> [What the exercise asks]:
Only the lines from the start of the data through the line with "F, CX, HY, EH" belong in the copy. Restate them word for word, minus the pictures.

[Rows from a 3D scene dataset]
-.-.-

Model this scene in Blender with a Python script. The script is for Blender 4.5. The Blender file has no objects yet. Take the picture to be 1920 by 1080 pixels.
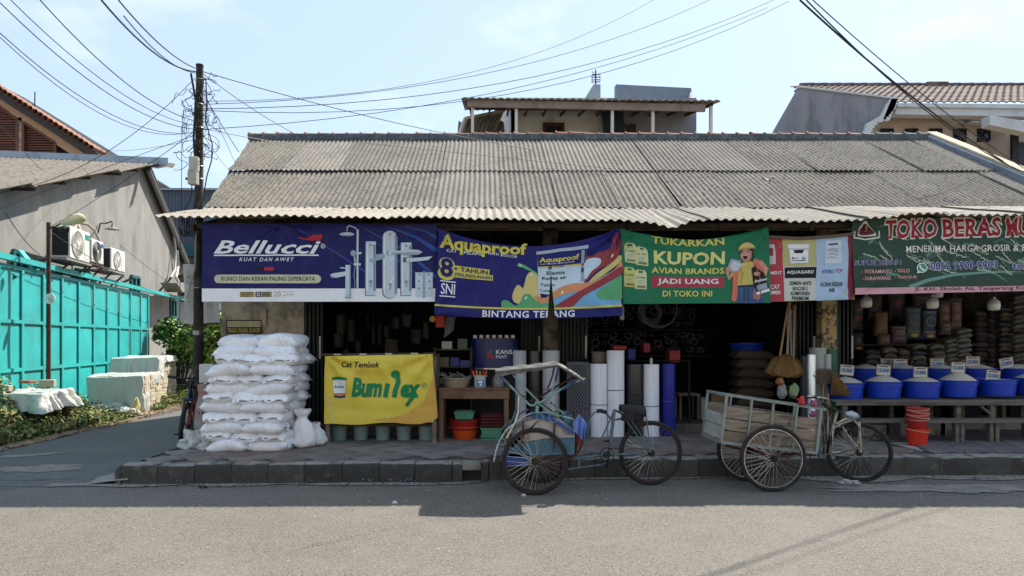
import bpy, bmesh, math, random
from mathutils import Vector, Matrix, noise
random.seed(7)
S = bpy.context.scene
COL = S.collection
R = math.radians
F, CX, HY, EH = 1280.0, 913.0, 640.0, 1.58      # focal length in photo pixels, straight-ahead point, eye height

# ---------------------------------------------------------------- camera
cd = bpy.data.cameras.new('camera'); cam = bpy.data.objects.new('camera', cd); COL.objects.link(cam)
cam.location = (0, 0, EH); cam.rotation_euler = (R(90), 0, 0)
cd.sensor_width = 36; cd.lens = 24.0
cd.shift_x = (960 - CX) / 1920; cd.shift_y = (HY - 540) / 1920
cd.clip_end = 2000; cd.clip_start = 0.05
S.camera = cam
# ---------------------------------------------------------------- light
SUN = Vector((0.56, 0.69, 1.0)).normalized()
elev = math.asin(SUN.z); azim = math.atan2(SUN.x, SUN.y)
ld = bpy.data.lights.new('sun', 'SUN'); lo = bpy.data.objects.new('sun', ld); COL.objects.link(lo)
ld.energy = 4.3; ld.angle = R(0.8); ld.color = (1.0, 0.93, 0.82)
lo.rotation_euler = (-SUN).to_track_quat('-Z', 'Y').to_euler()
lo.location = (0, 0, 30)
W = bpy.data.worlds.new('World'); S.world = W; W.use_nodes = True
wn = W.node_tree.nodes; wl = W.node_tree.links; wn.clear()
wo = wn.new('ShaderNodeOutputWorld'); wb = wn.new('ShaderNodeBackground'); sk = wn.new('ShaderNodeTexSky')
sk.sky_type = 'NISHITA'; sk.sun_disc = False; sk.sun_elevation = elev; sk.sun_rotation = azim
sk.altitude = 10; sk.air_density = 1.15; sk.dust_density = 1.0; sk.ozone_density = 2.0
wb.inputs['Strength'].default_value = 0.105
# faint high clouds mixed into the same sky all the way round
tc = wn.new('ShaderNodeTexCoord'); mp = wn.new('ShaderNodeMapping'); mp.inputs['Scale'].default_value = (1.6, 1.6, 4.0)
nz = wn.new('ShaderNodeTexNoise'); nz.inputs['Scale'].default_value = 2.3; nz.inputs['Detail'].default_value = 7; nz.inputs['Roughness'].default_value = .55
rp = wn.new('ShaderNodeValToRGB'); rp.color_ramp.elements[0].position = .54; rp.color_ramp.elements[1].position = .80
rp.color_ramp.elements[0].color = (0, 0, 0, 1); rp.color_ramp.elements[1].color = (.4, .4, .4, 1)
mx = wn.new('ShaderNodeMix'); mx.data_type = 'RGBA'; mx.inputs['B'].default_value = (7.2, 7.3, 7.5, 1)
hz = wn.new('ShaderNodeMix'); hz.data_type = 'RGBA'; hz.inputs['Factor'].default_value = .72; hz.inputs['B'].default_value = (3.35, 4.25, 5.45, 1)
wl.new(tc.outputs['Generated'], mp.inputs['Vector']); wl.new(mp.outputs['Vector'], nz.inputs['Vector'])
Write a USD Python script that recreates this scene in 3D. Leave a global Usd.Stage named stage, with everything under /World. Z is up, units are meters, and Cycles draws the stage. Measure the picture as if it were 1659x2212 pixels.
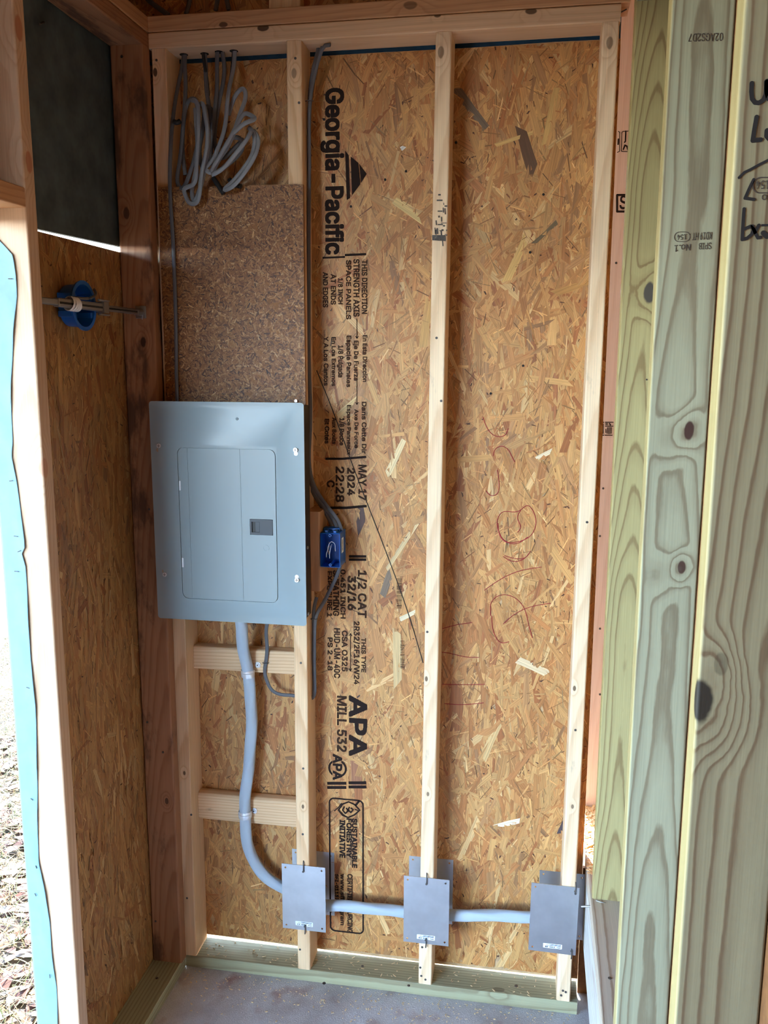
import math, random
import numpy as np, trimesh, usdkit, meshkit
import manifold3d as m3
from pxr import Usd, UsdGeom, UsdLux, UsdShade, Sdf, Gf, Vt
from shapely.geometry import Polygon, LineString, Point, box as sbox
from shapely.geometry.polygon import orient
from scipy.interpolate import CubicSpline

stage = Usd.Stage.CreateInMemory()
UsdGeom.SetStageUpAxis(stage, 'Z'); UsdGeom.SetStageMetersPerUnit(stage, 1.0)
UsdGeom.Xform.Define(stage, '/World')
rng = np.random.default_rng(11); random.seed(11)

# ------------------------------------------------------------------ camera
W, H, FPX = 1659, 2212, 1883.45
CAM = np.array([.976, -2.1977, 1.7894]); YAW, PIT, ROL = .1693, .1741, .0029
FW = np.array([-math.sin(YAW)*math.cos(PIT), math.cos(YAW)*math.cos(PIT), -math.sin(PIT)])
R0 = np.array([math.cos(YAW), math.sin(YAW), 0.]); U0 = np.cross(R0, FW)
RT = R0*math.cos(ROL)+U0*math.sin(ROL); UP = -R0*math.sin(ROL)+U0*math.cos(ROL)
EXPOSURE = 0.55
cam = UsdGeom.Camera.Define(stage, '/World/Camera')
cam.CreateHorizontalApertureAttr(24.0); cam.CreateFocalLengthAttr(24.0*FPX/W)
cam.CreateExposureAttr(EXPOSURE); cam.CreateClippingRangeAttr((0.02, 2000.))
mt = np.eye(4); mt[0, :3], mt[1, :3], mt[2, :3], mt[3, :3] = RT, UP, -FW, CAM
cam.AddTransformOp().Set(Gf.Matrix4d(mt.tolist()))

def at(px, py, **k):
    """the point of a plane x=, y= or z= that the photograph shows at that pixel"""
    d = FW + RT*(px-W/2)/FPX - UP*(py-H/2)/FPX
    (a, v), = k.items(); i = 'xyz'.index(a)
    return CAM + d*(v-CAM[i])/d[i]

# ------------------------------------------------------------------ sky and sun
SUN_DIR = np.array([-.22, .80, .62]); SUN_DIR /= np.linalg.norm(SUN_DIR)   # towards the sun: behind the panel wall
dome = UsdLux.DomeLight.Define(stage, '/World/sky')
skym = usdkit.material(stage, '/World/Looks/sky', {
    's': ('sky_texture', {'sky_type': 'multiple_scattering', 'sun_disc': False, 'sun_elevation': math.asin(SUN_DIR[2]), 'sun_rotation': math.atan2(SUN_DIR[0], SUN_DIR[1])}),
    'b': ('background_shader', {'strength': 1.0})}, [('s.color', 'b.color')], surface='b.background')
UsdShade.MaterialBindingAPI.Apply(dome.GetPrim()).Bind(skym)
sun = UsdLux.DistantLight.Define(stage, '/World/sun')
sun.CreateAngleAttr(.53); sun.CreateNormalizeAttr(True); sun.CreateIntensityAttr(7.5); sun.CreateColorAttr((1., .93, .82))
zx = SUN_DIR; xx = np.cross([0, 0, 1], zx); xx /= np.linalg.norm(xx); yx = np.cross(zx, xx)
ms = np.eye(4); ms[0, :3], ms[1, :3], ms[2, :3] = xx, yx, zx
sun.AddTransformOp().Set(Gf.Matrix4d(ms.tolist()))

# ------------------------------------------------------------------ helpers
def lin(*c):
    c = np.array(c, float)/255.
    return tuple(np.where(c < .04045, c/12.92, ((c+.055)/1.055)**2.4))

USED = {}
def free(path):
    if path not in USED:
        USED[path] = 0; return path
    USED[path] += 1
    return free('%s_%03d' % (path, USED[path]))

def root(o):
    return '/World' if o is None else str(o.GetPath())

def thing(name, label=None, cat=None, loc=(0, 0, 0), group=None, kind=None):
    x = UsdGeom.Xform.Define(stage, free('/World/'+name))
    x.AddTranslateOp().Set(Gf.Vec3d(*map(float, loc)))
    p = x.GetPrim(); tag(p, label, cat, group, kind); OFF[str(p.GetPath())] = np.array(loc, float)
    return p
OFF = {}

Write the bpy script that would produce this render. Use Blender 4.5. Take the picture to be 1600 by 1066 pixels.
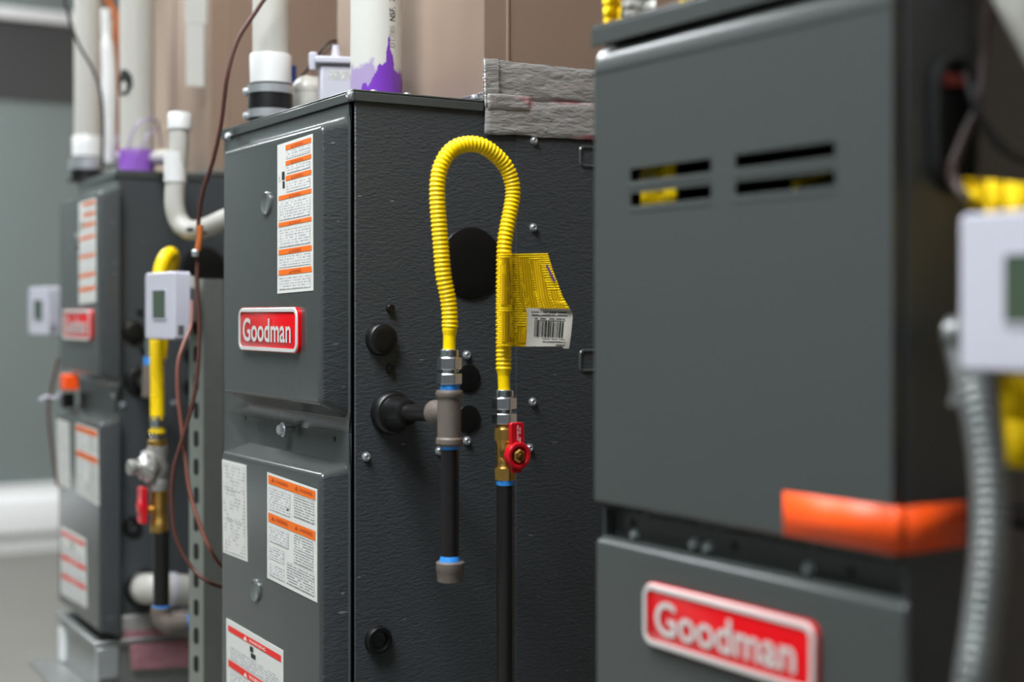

-.-.-

> [Solution to the exercise]:
Model this scene in Blender with a Python script. The script is for Blender 4.5. The Blender file has no objects yet. Take the picture to be 1920 by 1080 pixels.
import bpy, bmesh, math, random
from mathutils import Vector, Matrix, noise
random.seed(7)
S = bpy.context.scene
COL = S.collection
R = math.radians
F, CX, HY, EH = 1280.0, 913.0, 640.0, 1.58      # focal length in photo pixels, straight-ahead point, eye height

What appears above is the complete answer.